- [Problem description]
Starting at the first line of the data below, retype every line up to and including the one containing "return cr * r".

- [Data]
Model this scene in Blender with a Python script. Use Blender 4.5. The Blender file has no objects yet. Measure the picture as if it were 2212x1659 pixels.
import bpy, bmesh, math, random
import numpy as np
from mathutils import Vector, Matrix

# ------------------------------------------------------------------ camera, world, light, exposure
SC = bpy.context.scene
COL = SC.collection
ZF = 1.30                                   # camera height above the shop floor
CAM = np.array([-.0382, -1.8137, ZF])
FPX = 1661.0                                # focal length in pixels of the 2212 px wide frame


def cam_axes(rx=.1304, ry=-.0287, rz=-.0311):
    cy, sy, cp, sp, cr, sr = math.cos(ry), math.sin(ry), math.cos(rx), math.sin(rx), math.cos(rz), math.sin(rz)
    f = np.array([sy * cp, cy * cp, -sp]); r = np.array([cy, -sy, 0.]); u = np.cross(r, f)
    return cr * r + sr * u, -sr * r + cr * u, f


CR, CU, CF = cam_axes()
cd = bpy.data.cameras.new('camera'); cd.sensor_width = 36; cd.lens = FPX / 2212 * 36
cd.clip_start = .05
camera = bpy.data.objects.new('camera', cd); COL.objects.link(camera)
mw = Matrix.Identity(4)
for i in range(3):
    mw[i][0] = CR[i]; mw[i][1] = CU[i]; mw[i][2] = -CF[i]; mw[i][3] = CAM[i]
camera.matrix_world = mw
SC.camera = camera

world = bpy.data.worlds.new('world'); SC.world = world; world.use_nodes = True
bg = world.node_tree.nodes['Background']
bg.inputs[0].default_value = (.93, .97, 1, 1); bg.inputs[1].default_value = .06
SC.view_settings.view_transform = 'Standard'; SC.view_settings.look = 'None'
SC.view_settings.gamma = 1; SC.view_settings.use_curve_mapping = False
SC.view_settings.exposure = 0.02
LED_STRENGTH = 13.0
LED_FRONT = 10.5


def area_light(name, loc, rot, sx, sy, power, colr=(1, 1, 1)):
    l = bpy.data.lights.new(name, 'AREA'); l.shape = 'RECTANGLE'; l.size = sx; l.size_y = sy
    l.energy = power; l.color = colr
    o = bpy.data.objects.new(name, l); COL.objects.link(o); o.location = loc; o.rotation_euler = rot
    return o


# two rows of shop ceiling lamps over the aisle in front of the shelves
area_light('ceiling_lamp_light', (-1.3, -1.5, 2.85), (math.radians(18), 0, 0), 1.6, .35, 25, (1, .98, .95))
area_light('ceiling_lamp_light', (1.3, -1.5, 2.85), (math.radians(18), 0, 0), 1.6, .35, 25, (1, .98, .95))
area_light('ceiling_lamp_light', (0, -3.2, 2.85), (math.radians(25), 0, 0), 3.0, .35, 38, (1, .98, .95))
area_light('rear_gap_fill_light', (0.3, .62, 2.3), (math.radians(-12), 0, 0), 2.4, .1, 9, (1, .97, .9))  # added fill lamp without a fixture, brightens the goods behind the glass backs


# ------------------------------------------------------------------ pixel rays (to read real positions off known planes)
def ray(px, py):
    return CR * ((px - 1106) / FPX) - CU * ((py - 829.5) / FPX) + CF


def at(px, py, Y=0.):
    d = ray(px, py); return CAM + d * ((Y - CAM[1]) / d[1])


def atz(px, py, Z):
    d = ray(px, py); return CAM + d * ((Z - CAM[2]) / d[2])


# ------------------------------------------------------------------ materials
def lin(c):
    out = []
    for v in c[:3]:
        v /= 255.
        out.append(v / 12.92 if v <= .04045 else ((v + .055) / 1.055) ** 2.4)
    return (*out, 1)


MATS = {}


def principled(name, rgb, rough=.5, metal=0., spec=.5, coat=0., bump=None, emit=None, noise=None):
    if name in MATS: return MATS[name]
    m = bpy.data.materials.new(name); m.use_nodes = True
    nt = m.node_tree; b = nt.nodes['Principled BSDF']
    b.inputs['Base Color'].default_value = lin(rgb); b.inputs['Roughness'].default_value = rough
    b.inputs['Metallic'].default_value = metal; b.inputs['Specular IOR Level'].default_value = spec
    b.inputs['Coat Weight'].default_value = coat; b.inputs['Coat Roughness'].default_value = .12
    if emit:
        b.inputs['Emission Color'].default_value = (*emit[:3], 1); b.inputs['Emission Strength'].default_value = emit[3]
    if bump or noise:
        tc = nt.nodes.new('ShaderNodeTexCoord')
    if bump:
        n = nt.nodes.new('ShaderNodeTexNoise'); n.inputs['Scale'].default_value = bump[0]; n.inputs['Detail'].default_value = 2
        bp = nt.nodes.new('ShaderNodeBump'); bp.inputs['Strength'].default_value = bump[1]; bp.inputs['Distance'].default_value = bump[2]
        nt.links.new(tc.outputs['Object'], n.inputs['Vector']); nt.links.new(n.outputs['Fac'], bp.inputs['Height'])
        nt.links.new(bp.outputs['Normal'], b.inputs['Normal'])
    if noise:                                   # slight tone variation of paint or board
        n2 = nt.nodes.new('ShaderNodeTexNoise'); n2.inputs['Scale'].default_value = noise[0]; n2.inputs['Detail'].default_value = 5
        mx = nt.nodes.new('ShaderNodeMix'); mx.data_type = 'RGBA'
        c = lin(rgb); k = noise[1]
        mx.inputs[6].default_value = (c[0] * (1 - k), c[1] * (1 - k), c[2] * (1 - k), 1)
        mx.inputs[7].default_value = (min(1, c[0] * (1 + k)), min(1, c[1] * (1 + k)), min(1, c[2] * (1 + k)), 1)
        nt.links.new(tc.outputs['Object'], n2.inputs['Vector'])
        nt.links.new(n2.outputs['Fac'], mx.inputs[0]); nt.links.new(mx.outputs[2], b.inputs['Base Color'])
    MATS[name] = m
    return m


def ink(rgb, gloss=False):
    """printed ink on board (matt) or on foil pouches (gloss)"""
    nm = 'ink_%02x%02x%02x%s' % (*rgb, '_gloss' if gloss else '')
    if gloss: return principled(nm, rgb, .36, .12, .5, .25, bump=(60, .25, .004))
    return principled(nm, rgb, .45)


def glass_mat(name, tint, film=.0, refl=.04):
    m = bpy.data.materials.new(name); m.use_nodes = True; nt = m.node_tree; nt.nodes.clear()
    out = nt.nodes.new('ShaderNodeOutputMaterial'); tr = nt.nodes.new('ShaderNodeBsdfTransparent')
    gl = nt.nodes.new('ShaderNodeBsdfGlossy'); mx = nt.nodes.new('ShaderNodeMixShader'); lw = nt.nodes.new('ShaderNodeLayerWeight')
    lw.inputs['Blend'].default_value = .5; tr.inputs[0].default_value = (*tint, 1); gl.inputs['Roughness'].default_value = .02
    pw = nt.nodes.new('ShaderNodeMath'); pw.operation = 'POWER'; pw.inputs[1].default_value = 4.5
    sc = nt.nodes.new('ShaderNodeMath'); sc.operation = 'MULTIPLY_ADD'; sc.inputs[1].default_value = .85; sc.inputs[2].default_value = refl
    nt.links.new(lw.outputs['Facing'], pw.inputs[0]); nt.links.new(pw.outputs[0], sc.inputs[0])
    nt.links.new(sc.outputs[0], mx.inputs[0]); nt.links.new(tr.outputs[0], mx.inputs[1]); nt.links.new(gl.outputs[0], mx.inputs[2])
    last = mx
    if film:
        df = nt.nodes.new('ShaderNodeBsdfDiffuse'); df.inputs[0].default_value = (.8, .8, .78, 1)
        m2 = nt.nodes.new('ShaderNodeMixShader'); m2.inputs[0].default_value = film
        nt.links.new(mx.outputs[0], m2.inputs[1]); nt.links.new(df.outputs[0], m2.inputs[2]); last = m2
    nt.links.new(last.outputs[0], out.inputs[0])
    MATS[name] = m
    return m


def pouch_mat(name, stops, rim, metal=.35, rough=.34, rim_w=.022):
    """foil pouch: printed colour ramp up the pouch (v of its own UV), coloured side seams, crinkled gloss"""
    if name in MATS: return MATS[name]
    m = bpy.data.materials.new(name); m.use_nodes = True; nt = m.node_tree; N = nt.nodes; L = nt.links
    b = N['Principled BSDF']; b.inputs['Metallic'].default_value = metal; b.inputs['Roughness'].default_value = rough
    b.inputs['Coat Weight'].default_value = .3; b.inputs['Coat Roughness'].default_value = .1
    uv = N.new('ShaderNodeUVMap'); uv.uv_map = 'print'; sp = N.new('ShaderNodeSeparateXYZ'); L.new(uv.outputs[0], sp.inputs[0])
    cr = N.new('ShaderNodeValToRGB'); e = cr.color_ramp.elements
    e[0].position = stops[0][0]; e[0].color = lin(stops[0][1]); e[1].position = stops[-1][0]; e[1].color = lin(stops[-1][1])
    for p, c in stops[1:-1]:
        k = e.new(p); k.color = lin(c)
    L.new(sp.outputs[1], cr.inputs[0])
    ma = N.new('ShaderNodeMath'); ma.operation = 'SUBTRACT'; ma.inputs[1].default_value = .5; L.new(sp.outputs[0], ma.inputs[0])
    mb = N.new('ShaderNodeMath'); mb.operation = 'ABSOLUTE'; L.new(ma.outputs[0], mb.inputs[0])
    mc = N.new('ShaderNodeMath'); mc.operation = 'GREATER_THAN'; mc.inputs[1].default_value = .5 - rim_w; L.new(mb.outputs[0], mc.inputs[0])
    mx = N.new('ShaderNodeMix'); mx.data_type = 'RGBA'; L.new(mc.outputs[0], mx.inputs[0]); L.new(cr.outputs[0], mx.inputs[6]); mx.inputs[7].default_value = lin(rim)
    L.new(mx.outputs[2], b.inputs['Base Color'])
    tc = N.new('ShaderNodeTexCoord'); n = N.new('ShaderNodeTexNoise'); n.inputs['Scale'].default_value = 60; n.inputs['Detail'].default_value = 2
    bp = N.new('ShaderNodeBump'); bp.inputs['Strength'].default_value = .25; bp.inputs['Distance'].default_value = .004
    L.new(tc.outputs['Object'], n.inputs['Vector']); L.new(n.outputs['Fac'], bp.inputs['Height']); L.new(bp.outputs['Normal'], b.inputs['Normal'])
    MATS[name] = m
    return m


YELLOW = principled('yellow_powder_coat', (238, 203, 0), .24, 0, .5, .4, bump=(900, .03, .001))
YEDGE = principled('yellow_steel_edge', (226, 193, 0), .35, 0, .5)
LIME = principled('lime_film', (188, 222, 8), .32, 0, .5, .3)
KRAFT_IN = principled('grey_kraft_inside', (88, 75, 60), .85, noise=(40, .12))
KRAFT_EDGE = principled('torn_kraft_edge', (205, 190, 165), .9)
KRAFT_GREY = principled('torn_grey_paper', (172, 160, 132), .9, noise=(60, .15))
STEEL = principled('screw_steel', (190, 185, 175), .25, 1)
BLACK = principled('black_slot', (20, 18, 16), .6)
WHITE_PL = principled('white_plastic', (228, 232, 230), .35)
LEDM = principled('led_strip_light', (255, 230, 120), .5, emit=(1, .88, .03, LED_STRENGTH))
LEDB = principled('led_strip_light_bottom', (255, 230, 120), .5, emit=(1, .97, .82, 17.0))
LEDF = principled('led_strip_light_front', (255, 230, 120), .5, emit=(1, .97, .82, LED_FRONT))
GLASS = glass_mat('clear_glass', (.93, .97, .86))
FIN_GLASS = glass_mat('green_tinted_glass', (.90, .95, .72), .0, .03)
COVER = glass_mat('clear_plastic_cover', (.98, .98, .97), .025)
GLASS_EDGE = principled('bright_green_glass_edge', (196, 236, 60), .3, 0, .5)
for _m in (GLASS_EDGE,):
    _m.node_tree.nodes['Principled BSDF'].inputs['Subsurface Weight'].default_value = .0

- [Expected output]
Model this scene in Blender with a Python script. Use Blender 4.5. The Blender file has no objects yet. Measure the picture as if it were 2212x1659 pixels.
import bpy, bmesh, math, random
import numpy as np
from mathutils import Vector, Matrix

# ------------------------------------------------------------------ camera, world, light, exposure
SC = bpy.context.scene
COL = SC.collection
ZF = 1.30                                   # camera height above the shop floor
CAM = np.array([-.0382, -1.8137, ZF])
FPX = 1661.0                                # focal length in pixels of the 2212 px wide frame


def cam_axes(rx=.1304, ry=-.0287, rz=-.0311):
    cy, sy, cp, sp, cr, sr = math.cos(ry), math.sin(ry), math.cos(rx), math.sin(rx), math.cos(rz), math.sin(rz)
    f = np.array([sy * cp, cy * cp, -sp]); r = np.array([cy, -sy, 0.]); u = np.cross(r, f)
    return cr * r + sr * u, -sr * r + cr * u, f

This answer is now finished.